ABSTRACT We perform two-dimensional (2D) numerical simulations of core convection for zero-age main-sequence stars covering a mass range from 3 to 20 M⊙. The simulations are performed with the fully compressible time-implicit code music. We study the efficiency of overshooting, which describes the ballistic process of convective flows crossing a convective boundary, as a function of stellar mass and luminosity. We also study the impact of artificially increasing the stellar luminosity for 3 M⊙ models. The simulations cover hundreds to thousands of convective turnover time-scales. Applying the framework of extreme plume events previously developed for convective envelopes, we derive overshooting lengths as a function of stellar masses. We find that the overshooting distance (dov) scales with the stellar luminosity (L) and the convective core radius (rconv). We derive a scaling law $d_{\rm ov} \propto L^{1/3} r_{\rm conv}^{1/2}$, which is implemented in a one-dimensional stellar evolution code and the resulting stellar models are compared to observations. The scaling predicts values for the overshooting distance that significantly increase with stellar mass, in qualitative agreement with observations.
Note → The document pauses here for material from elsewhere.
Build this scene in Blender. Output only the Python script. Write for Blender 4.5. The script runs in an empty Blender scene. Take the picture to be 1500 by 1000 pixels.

Quantitatively, however, the predicted values are underestimated for masses ≳10 M⊙. Our 2D simulations show the formation of a nearly adiabatic layer just above the Schwarzschild boundary of the convective core, as exhibited in recent three-dimensional simulations of convection. The most luminous models show a growth in size with time of the nearly adiabatic layer. This growth seems to slow down as the upper edge of the nearly adiabatic layer gets closer to the maximum overshooting length and as the simulation time exceeds the typical thermal diffusive time-scale in the overshooting layer.